Find the word "picture" in the data. Return every line where it appears.

::::

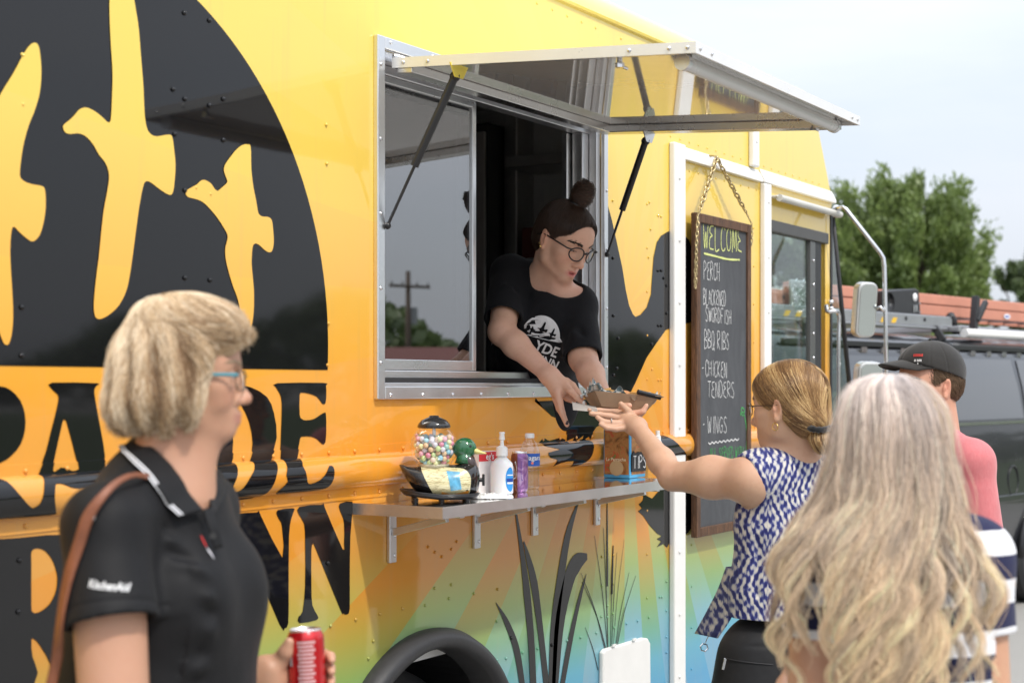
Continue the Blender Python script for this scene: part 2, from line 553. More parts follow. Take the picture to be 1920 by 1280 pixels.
# ------------------------------------------------------------------ serving window
wf = MB()
def frame_bars(mb, x0, x1, z0, z1, wl, wr, wb, wt, y0, y1):
    mb.box((x0, y0, z0), (x0 + wl, y1, z1)); mb.box((x1 - wr, y0, z0), (x1, y1, z1))
    mb.box((x0 + wl, y0, z0), (x1 - wr, y1, z0 + wb)); mb.box((x0 + wl, y0, z1 - wt), (x1 - wr, y1, z1))
    return mb
frame_bars(MB(), WX0, WX1, WZ0, WZ1, 0.034, 0.028, 0.036, 0.034, -0.016, 0.0).build('window_frame', ALU, truck, bevel=0.003)
frame_bars(MB(), IX0 - 0.002, IX1 + 0.002, IZ0 - 0.002, IZ1 + 0.002, 0.012, 0.03, 0.012, 0.03, 0.001, 0.11).build('window_jamb', ALUM, truck, bevel=0.002)
MB().box((IX0 + 0.01, 0.006, IZ0 + 0.0105), (IX1 - 0.02, 0.026, IZ0 + 0.024)).build('window_gasket', RUBBER, truck)
MB().box((IX0 + 0.01, 0.03, IZ0 + 0.0105), (IX1 - 0.02, 0.075, IZ0 + 0.045)).build('window_track', ALU, truck, bevel=0.003)
MB().box((IX0 + 0.01, 0.03, IZ1 - 0.055), (IX1 - 0.02, 0.075, IZ1 - 0.029)).build('window_track', ALUM, truck, bevel=0.003)
PANE_X1 = 3.99
TINTED = GLASS('tinted_glass', (0.35, 0.36, 0.38), 1.9, extra=0.17)
def sash(x0, x1, y):
    f = frame_bars(MB(), x0, x1, IZ0 + 0.046, IZ1 - 0.056, 0.02, 0.02, 0.03, 0.02, y, y + 0.018).build('window_sash', ALU, truck, bevel=0.002)
    MB().box((x0 + 0.019, y + 0.007, IZ0 + 0.075), (x1 - 0.019, y + 0.011, IZ1 - 0.075)).build('pane', TINTED, f)
    return f
sash(IX0 + 0.011, PANE_X1, 0.034)
sash(IX0 + 0.03, PANE_X1 - 0.05, 0.055)
MB().box((IX1 - 0.075, 0.03, IZ0 + 0.046), (IX1 - 0.032, 0.07, IZ1 - 0.056)).build('window_stop', ALUM, truck, bevel=0.003)
MB().box((IX1 - 0.10, 0.076, IZ0 + 0.046), (IX1 - 0.06, 0.098, IZ1 - 0.056)).build('window_stop', ALU, truck, bevel=0.003)
# screws in the frame
def dome(mb, c, r, h, nx=(0, -1, 0), n=8):
    mb.lathe(c, [(r, 0), (r * 0.92, h * 0.45), (r * 0.62, h * 0.85), (r * 0.2, h)], n, nx)
sc = MB()
for x in np.linspace(WX0 + 0.06, WX1 - 0.05, 9): dome(sc, (x, -0.016, WZ0 + 0.012), 0.006, 0.004)
for z in np.linspace(WZ0 + 0.1, WZ1 - 0.08, 5):
    dome(sc, (WX0 + 0.013, -0.016, z), 0.006, 0.004); dome(sc, (WX1 - 0.012, -0.016, z), 0.006, 0.004)
for x in np.linspace(WX0 + 0.06, WX1 - 0.05, 7): dome(sc, (x, -0.016, WZ1 - 0.013), 0.006, 0.004)
so = sc.build('frame_screw', CHROME, truck, smooth=True); so['kind'] = 'stuff'

# ------------------------------------------------------------------ awning (the hinged hatch)
AX0, AX1 = 3.475, 4.703
AY1 = -0.926
AZ0, AZ1 = 2.497, 2.437
def aw(y, dz=0.0):      # height of the hatch's top face at depth y
    return AZ0 + (AZ1 - AZ0) * (y / AY1) + dz
awn = empty('awning', (0, 0, 0), 0, truck)
POLISH = M('polished_aluminium_sheet', (0.74, 0.72, 0.69), 0.05, 0.5, var=0.05, rvar=0.03)
def aslab(x0, x1, y0, y1, d0, d1):
    mb = MB()
    vs = []
    for x in (x0, x1):
        for y, d in ((y0, d0), (y1, d0), (y1, d1), (y0, d1)): vs.append((x, y, aw(y, d)))
    return mb.add(vs, [(0,1,2,3),(7,6,5,4),(0,4,5,1),(1,5,6,2),(2,6,7,3),(3,7,4,0)])
aslab(AX0, AX1, -0.03, AY1, -0.001, -0.008).build('top_skin', WHITEP, awn)
aslab(AX0 + 0.004, AX1 - 0.004, -0.034, AY1 + 0.004, -0.0085, -0.014).build('panel', POLISH, awn)
RAIL = M('rail_aluminium', (0.62, 0.61, 0.60), 0.28, 1.0, var=0.06)
FASCIA = M('fascia_white_aluminium', (0.80, 0.79, 0.77), 0.3, 0.35, var=0.04)
aslab(AX0 - 0.006, AX0, -0.022, AY1 - 0.006, 0.002, -0.026).build('fascia', FASCIA, awn)
aslab(AX1, AX1 + 0.006, -0.022, AY1 - 0.006, 0.002, -0.026).build('fascia', FASCIA, awn)
aslab(AX0, AX1, AY1 - 0.006, AY1, 0.002, -0.026).build('fascia', FASCIA, awn)
aslab(AX1 - 0.06, AX1 - 0.002, -0.05, AY1 + 0.05, -0.0145, -0.04).build('rail', RAIL, awn, bevel=0.003)
aslab(AX0 + 0.002, AX0 + 0.03, -0.05, AY1 + 0.05, -0.0145, -0.022).build('rail', RAIL, awn, bevel=0.003)
aslab(AX0 + 0.002, AX1 - 0.002, -0.034, -0.085, -0.0145, -0.04).build('rail', RAIL, awn, bevel=0.003)
MB().tube([(AX0, -0.026, AZ0 + 0.004), (AX1, -0.026, AZ0 + 0.004)], 0.009, 10).build('hinge', CHROME, awn, smooth=True)
# lamp tube near the outer edge
LTUBE = M('frosted_diffuser', (0.60, 0.60, 0.58), 0.25, var=0.04, spec=0.6)
yl = AY1 + 0.055
zl = aw(yl, -0.036)
MB().tube([(AX0 + 0.05, yl, zl), (AX1 - 0.06, yl, zl)], 0.019, 16).build('lamp_tube', LTUBE, awn, auto=40)
for xx in (AX0 + 0.045, AX1 - 0.075): MB().tube([(xx, yl, zl), (xx + 0.02, yl, zl)], 0.0215, 16).build('lamp_cap', ALUM, awn, auto=40)
MB().box((AX0 + 0.08, yl - 0.012, zl + 0.012), (AX1 - 0.09, yl + 0.012, zl + 0.022)).build('lamp_bracket', ALUM, awn)
sc = MB()
for yy in (-0.06, -0.14, -0.75, -0.86, -0.91): dome(sc, (AX0 - 0.006, yy, aw(yy, -0.012)), 0.006, 0.004, (-1, 0, 0))
for xx in (AX0 + 0.02, AX0 + 0.09, AX1 - 0.07, AX1 - 0.02): dome(sc, (xx, AY1 - 0.006, aw(AY1, -0.012)), 0.006, 0.004, (0, -1, 0))
s_ = sc.build('fascia_screw', CHROME, awn, smooth=True); s_['kind'] = 'stuff'
for xx, yy in ((AX0 + 0.04, -0.70), (AX1 - 0.05, -0.80)):
    mb = MB().lathe((xx, yy, aw(yy, -0.045)), [(0.012, 0), (0.012, 0.012), (0.007, 0.012), (0.007, 0.03)], 6)
    mb.tube([(xx + 0.002, yy, aw(yy, -0.04)), (xx + 0.035, yy - 0.004, aw(yy, -0.042))], 0.004, 6)
    mb.build('latch_bolt', CHROME, awn)
# gas struts
YELM = M('yellow_bracket', (0.85, 0.68, 0.08), 0.35)
def strut(top, bot, br):
    s = empty('gas_strut', (0, 0, 0), 0, truck)
    top, bot = Vector(top), Vector(bot)
    mid = top.lerp(bot, 0.60)
    MB().tube([top, mid], 0.0115, 12).build('cylinder', BLACKP, s, auto=40)
    MB().tube([mid, bot], 0.0045, 8).build('piston_rod', BLACKP, s, auto=40)
    MB().ball(top, 0.015).build('end_joint', BLACKP, s, smooth=True)
    MB().ball(bot, 0.010).build('end_joint', BLACKP, s, smooth=True)
    mb = MB()
    mb.prism([(top.x - 0.045, top.z + 0.03), (top.x + 0.045, top.z + 0.03), (top.x + 0.02, top.z - 0.005), (top.x - 0.02, top.z - 0.005)], top.y - 0.014, top.y - 0.011)
    mb.build('bracket', br, s)
    return s
st1 = strut((AX0 + 0.032, -0.204, aw(-0.204, -0.05)), (IX0 + 0.004, -0.02, 2.035), YELM)
st2 = strut((AX1 - 0.03, -0.204, aw(-0.204, -0.068)), (IX1 + 0.01, -0.02, 2.05), RAIL)
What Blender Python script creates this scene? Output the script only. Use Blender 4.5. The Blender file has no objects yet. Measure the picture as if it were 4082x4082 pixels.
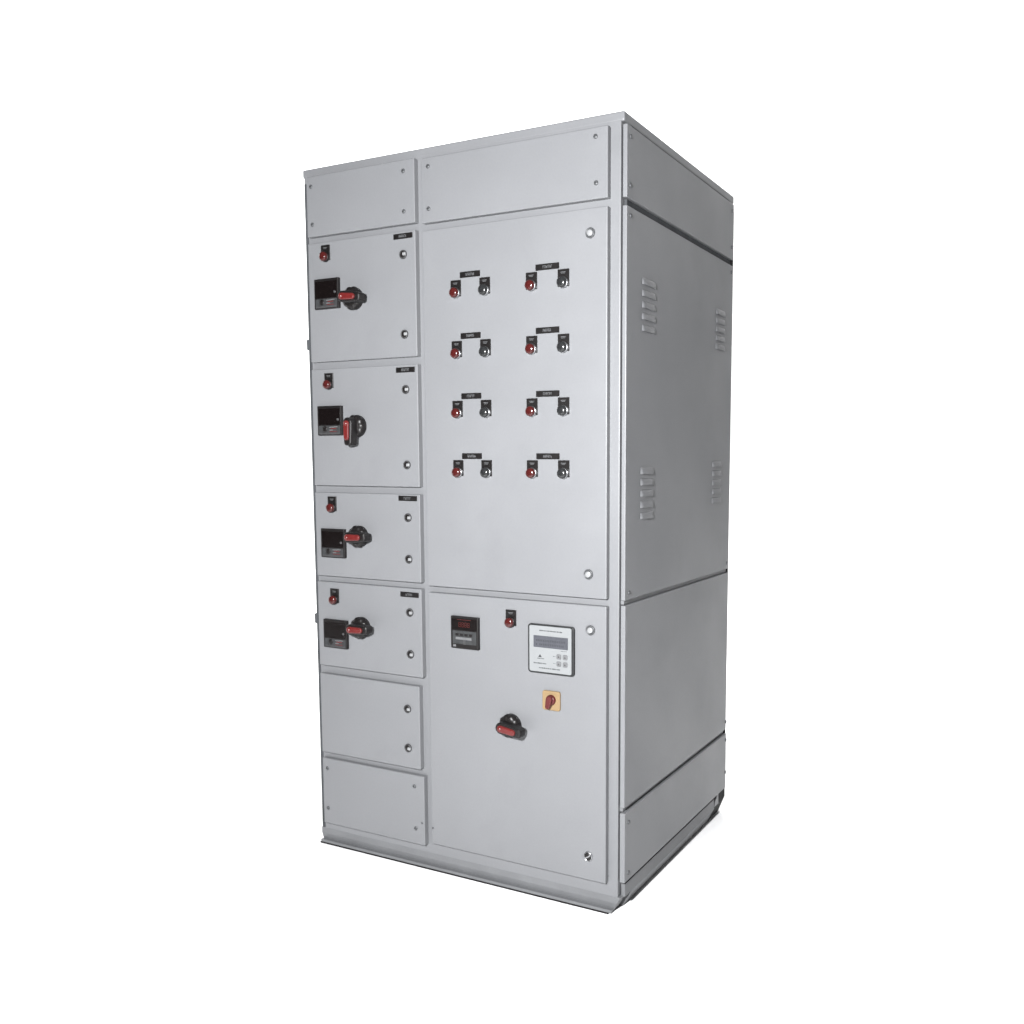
import bpy, bmesh, math, random
from mathutils import Vector, Matrix
random.seed(7)
PI = math.pi
scene = bpy.context.scene
col = scene.collection

# ------------------------------------------------------------------ camera
CAM = Vector((1.02917, -2.14033, 1.23328))
RT = Vector((0.89122, 0.45356, 0.00210)); UP = Vector((-0.04733, 0.08839, 0.99496)); FW = Vector((-0.45109, 0.88683, -0.10025))
cd = bpy.data.cameras.new('camera'); cam = bpy.data.objects.new('camera', cd); col.objects.link(cam)
m = Matrix((RT, UP, -FW)).transposed().to_4x4(); m.translation = CAM
cam.matrix_world = m
cd.sensor_fit = 'HORIZONTAL'; cd.sensor_width = 36.0
cd.lens = 36.0 * 3668.36 / 4082.0
cd.shift_x = (2041.0 - 2379.7) / 4082.0
cd.shift_y = (2203.6 - 2041.0) / 4082.0
cd.clip_start = 0.05; cd.clip_end = 200
scene.camera = cam
scene.render.resolution_x = scene.render.resolution_y = 1024

# ------------------------------------------------------------------ world, lamps, exposure
w = bpy.data.worlds.new('World'); scene.world = w; w.use_nodes = True
bg = w.node_tree.nodes['Background']; bg.inputs['Color'].default_value = (0.95, 0.97, 1.0, 1); bg.inputs['Strength'].default_value = 0.05
scene.view_settings.view_transform = 'Standard'; scene.view_settings.look = 'None'
scene.view_settings.exposure = 0.0; scene.view_settings.gamma = 1.0; scene.view_settings.use_curve_mapping = False

fxy = Vector((FW.x, FW.y, 0)).normalized(); rxy = Vector((fxy.y, -fxy.x, 0))
gpt = lambda d, s, z: Vector((CAM.x, CAM.y, 0)) + fxy * d + rxy * s + Vector((0, 0, z))

def lamp(name, loc, target, energy, sx, sy=None, spread=180, colour=(1, 1, 1)):
    ld = bpy.data.lights.new(name, 'AREA'); ld.energy = energy; ld.color = colour
    ld.shape = 'RECTANGLE' if sy else 'DISK'; ld.size = sx
    if sy: ld.size_y = sy
    ld.spread = math.radians(spread)
    o = bpy.data.objects.new(name, ld); col.objects.link(o); o.location = loc
    o.rotation_euler = (Vector(target) - Vector(loc)).to_track_quat('-Z', 'Y').to_euler()
    return o
# the flash beside the camera
lamp('flash', (0.46, -2.32, 1.54), (-0.35, 0.0, 1.30), 274, 0.10, colour=(0.985, 0.99, 1.0))
# added strip lights above the sweep, out of view, that whiten the backdrop
lamp('added_backdrop_light', gpt(4.85, -0.7, 5.3), gpt(5.9, -0.8, 2.9), 285, 7.6, 0.5, spread=96)
for s_, w_, e_, sp_ in ((-8.2, 7.2, 255, 84), (6.2, 5.6, 46, 60)):
    lamp('added_backdrop_light', gpt(5.0, s_, 5.3), gpt(5.9, s_, 3.0), e_, w_, 0.5, spread=sp_)
# added unseen light above and behind the cabinet, whitening the shaded floor there
lamp('added_floor_light', (-0.75, 2.3, 4.6), (-0.45, 2.2, 0.0), 20, 0.6, spread=58)

# ------------------------------------------------------------------ materials
def mat(name, base, rough=0.45, metal=0.0, spec=0.5, coat=0.0, emit=None, es=0.0):
    mt = bpy.data.materials.new(name); mt.use_nodes = True
    b = mt.node_tree.nodes['Principled BSDF']
    b.inputs['Base Color'].default_value = (*base, 1); b.inputs['Roughness'].default_value = rough
    b.inputs['Metallic'].default_value = metal; b.inputs['Specular IOR Level'].default_value = spec
    b.inputs['Coat Weight'].default_value = coat
    if emit: b.inputs['Emission Color'].default_value = (*emit, 1); b.inputs['Emission Strength'].default_value = es
    return mt
def vary(mt, scale, lo, hi, bump=0.0, bscale=900, rlo=None, rhi=None, fine=0.0):
    nt = mt.node_tree; b = nt.nodes['Principled BSDF']; N = nt.nodes.new; L = nt.links.new
    base = tuple(b.inputs['Base Color'].default_value)
    tc = N('ShaderNodeTexCoord')
    n = N('ShaderNodeTexNoise'); n.inputs['Scale'].default_value = scale; n.inputs['Detail'].default_value = 5; n.inputs['Roughness'].default_value = 0.6
    L(tc.outputs['Object'], n.inputs['Vector'])
    r = N('ShaderNodeMapRange'); r.inputs['From Min'].default_value = 0.3; r.inputs['From Max'].default_value = 0.7
    r.inputs['To Min'].default_value = lo; r.inputs['To Max'].default_value = hi
    L(n.outputs['Fac'], r.inputs['Value'])
    mx = N('ShaderNodeVectorMath'); mx.operation = 'SCALE'; mx.inputs[0].default_value = base[:3]
    out = r.outputs['Result']
    if fine:
        nf = N('ShaderNodeTexNoise'); nf.inputs['Scale'].default_value = 170; nf.inputs['Detail'].default_value = 3
        L(tc.outputs['Object'], nf.inputs['Vector'])
        rf = N('ShaderNodeMapRange'); rf.inputs['From Min'].default_value = 0.3; rf.inputs['From Max'].default_value = 0.7
        rf.inputs['To Min'].default_value = 1 - fine; rf.inputs['To Max'].default_value = 1 + fine
        L(nf.outputs['Fac'], rf.inputs['Value'])
        ns = N('ShaderNodeTexNoise'); ns.inputs['Scale'].default_value = 1.7; ns.inputs['Detail'].default_value = 6; ns.inputs['Roughness'].default_value = 0.7; ns.inputs['Distortion'].default_value = 0.8
        L(tc.outputs['Object'], ns.inputs['Vector'])
        rs = N('ShaderNodeMapRange'); rs.inputs['From Min'].default_value = 0.56; rs.inputs['From Max'].default_value = 0.74
        rs.inputs['To Min'].default_value = 1.0; rs.inputs['To Max'].default_value = 0.93
        L(ns.outputs['Fac'], rs.inputs['Value'])
        for o_ in (rf.outputs['Result'], rs.outputs['Result']):
            mm = N('ShaderNodeMath'); mm.operation = 'MULTIPLY'; L(out, mm.inputs[0]); L(o_, mm.inputs[1]); out = mm.outputs[0]
    L(out, mx.inputs['Scale']); L(mx.outputs['Vector'], b.inputs['Base Color'])
    if rlo is not None:
        r2 = N('ShaderNodeMapRange'); r2.inputs['From Min'].default_value = 0.3; r2.inputs['From Max'].default_value = 0.7
        r2.inputs['To Min'].default_value = rlo; r2.inputs['To Max'].default_value = rhi
        L(n.outputs['Fac'], r2.inputs['Value']); L(r2.outputs['Result'], b.inputs['Roughness'])
    if bump:
        n2 = N('ShaderNodeTexNoise'); n2.inputs['Scale'].default_value = bscale; n2.inputs['Detail'].default_value = 2
        L(tc.outputs['Object'], n2.inputs['Vector'])
        n3 = N('ShaderNodeTexNoise'); n3.inputs['Scale'].default_value = 5.0; n3.inputs['Detail'].default_value = 1
        L(tc.outputs['Object'], n3.inputs['Vector'])
        bp = N('ShaderNodeBump'); bp.inputs['Strength'].default_value = bump; bp.inputs['Distance'].default_value = 0.0005
        L(n2.outputs['Fac'], bp.inputs['Height'])
        bp2 = N('ShaderNodeBump'); bp2.inputs['Strength'].default_value = 0.25; bp2.inputs['Distance'].default_value = 0.006
        L(n3.outputs['Fac'], bp2.inputs['Height']); L(bp.outputs['Normal'], bp2.inputs['Normal'])
        L(bp2.outputs['Normal'], b.inputs['Normal'])
    return mt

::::

• _RESPONSE TO THIS TASK_
Continue the Blender Python script for this scene: part 2, from line 553. More parts follow. Take the picture to be 1920 by 1280 pixels.
What Blender Python script creates this scene? Output the script only. Use Blender 4.5. The Blender file has no objects yet. Measure the picture as if it were 4082x4082 pixels.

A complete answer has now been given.